I Found A Family In A Mario Kart Tournament

I fell off my barstool for the second time that night. My vision went blurry, my legs buckled, and the floor spun. Arms reached out to help me back up, and I leaned against the bar, sobbing incoherently. I wasn’t wasted — I was playing Mario Kart 8 Deluxe.

I was comfortably in first place at my weekly Mario Kart tournament at a New York City bar. Right before the finish line, someone struck me with a blue shell, sending my car spinning into second place. The bar erupted in cheers, or boos, depending who they were rooting for. Some people patted me on the back; others jeered. The bartender poured me a shot of the well whisky, but it was poor compensation for the hell I was going through.

After the race ended, everyone assembled in front of the screen to see the standings. My heart beat faster as the numbers unscrambled on the monitor. When the final standings came into view, the bar erupted once again.

I had lost. The hit by the shell had been enough to force me down the tournament standings from first to second. Someone yelled, “Seung’s time is over!” My dream of a perfect month — four weeks in a row on the board — was gone.

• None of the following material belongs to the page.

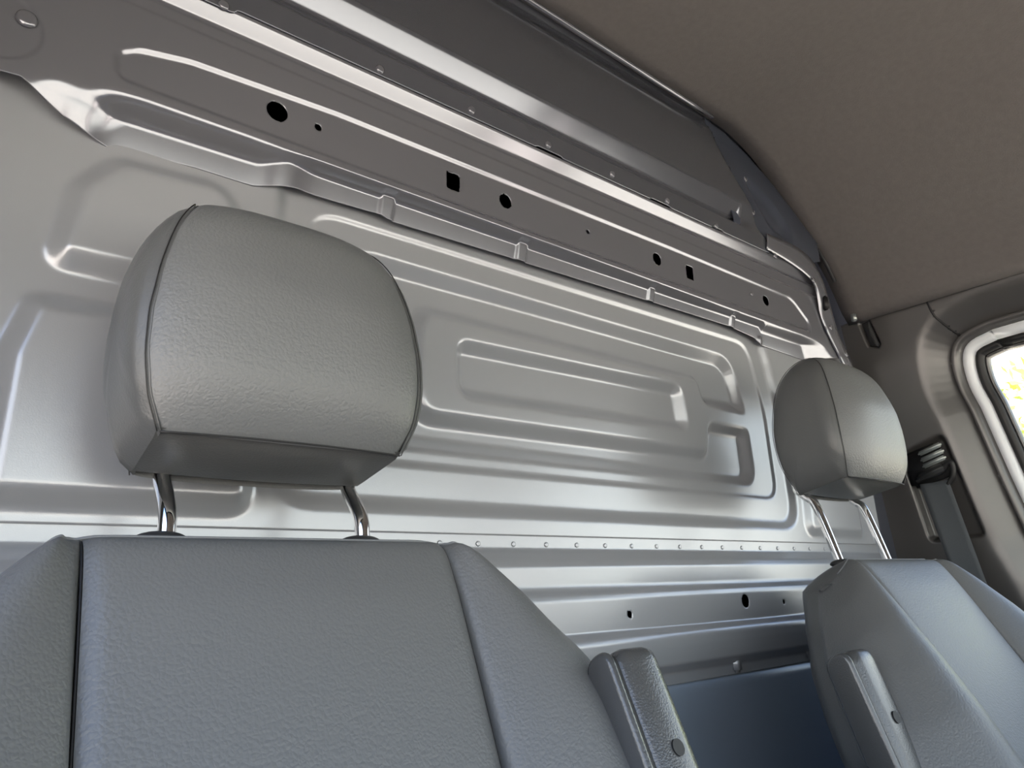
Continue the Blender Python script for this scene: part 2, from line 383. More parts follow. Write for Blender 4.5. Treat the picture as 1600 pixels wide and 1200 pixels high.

“The monks! The monks listened to my pleas!” crowed the winner and my longtime archnemesis, referring to the Seiros Holy Monks from Fire Emblem to whom he had, jokingly, offered up a prayer a few hours before.

I needed a drink. The bartender poured four shots — one for each finalist — and we toasted to the game, the winner, the loser and surprising friendships.


Every Monday, for the past two years, I’ve gone to an unassuming sports bar in downtown Manhattan to race against fellow Mario Karters in a quest for a free bar tab and our names on the scoreboard. The free tab doesn’t matter too much; we race for pride, and the chance to heckle and showboat. Where else can you yell “You little piece of shit” in public and get away with it?

Over time, the bar evolved into a second home for us. It was where we came when we were down, when we wanted to celebrate, or when we had an event to host and needed a place with cheap drinks. Stepping over the threshold felt calming and cosy. I even planted a Kotaku sticker on the beer taps.

It wasn’t always that way. Going to a new place and trying something new can be daunting. I didn’t talk to anyone for my first few weeks. I stayed in the corner, sipped on my drink, and played when my turn came up.

Slowly, that changed. By month two, I was exchanging gentle barbs with people I recognised. By month three, we were buying each other drinks and chatting about our favourite builds. (For the record: Morton, Biddybuggy, Cloud Glider.) Halfway through the year, we were playing with each other outside the bar, ostensibly practicing, but really just having fun, glad to be in similar company.

Now, we’re a family. Our group chat runs through hundreds of messages a day. We know about what’s going on in each others’ lives, and we give support and encouragement when we need it. And, of course, we troll the ever-loving shit out of each other.

As Cheers put it: sometimes, you wanna go where everybody knows your name. When Monday rolls around, I feel like Norm or Cliff: anxious to see my friends again, to dish about life, and maybe snipe some poor bastard with a green shell.